After reading Terry Pratchett’s Dodger, I know so much more. Having ‘met’ that Peel chap in Terry’s book, I now understand what and who he was, and also why his men were peelers. Before, I only knew they were the police, just like the Bow Street Runners.

But still.

The Resident IT Consultant brought home some peelers the other day. They are (or at least were decribed as) seedless and easy. Also refreshing and sweet. Lovely policemen, in other words, and not in the slightest seedy – unlike their customers – and easy (perhaps like some of their clientele).

They came from Waitrose. Can you tell what was on my shopping list yet? Because it doesn’t actually say on the numerous labels of these peelers what they are. They are described, but they are sweet and easy whatsits?

Nadorcott, to be precise. Size 64 to 69 mm, class 1. And they taste fine.

My shopping list had the word clementines on it. I needed to google to see whether that’s what the Resident IT Consultant brought home.

According to one, he did: ‘A high quality, mid to late-maturing Clementine.

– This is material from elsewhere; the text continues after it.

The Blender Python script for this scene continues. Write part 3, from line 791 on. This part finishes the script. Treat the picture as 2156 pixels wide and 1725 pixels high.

Easy- peeling with great depth of flavour and sweetness, with a good acidity balance.’ The next entry offers a slight difference of opinion: ‘A new variety of Mandarin Tangerine, … the fruit is easy peeling with a superior rind and juice color.’

So, a clementine. Or possibly a mandarin. Or tangerine. One of those orangey things.

Why not say so on the label? It feels weird to tell myself I’m eating a peeler, however sweet and seedless. The label even mentions love life. Whose?

(As for the small print, ‘all care is taken but on rare occasions fruit may contain seeds.’ Meaning someone was meant to de-seed and might have missed a few? Also ‘wash before use.’ I’m generally clean. And I peel the peelers. So what wants washing?)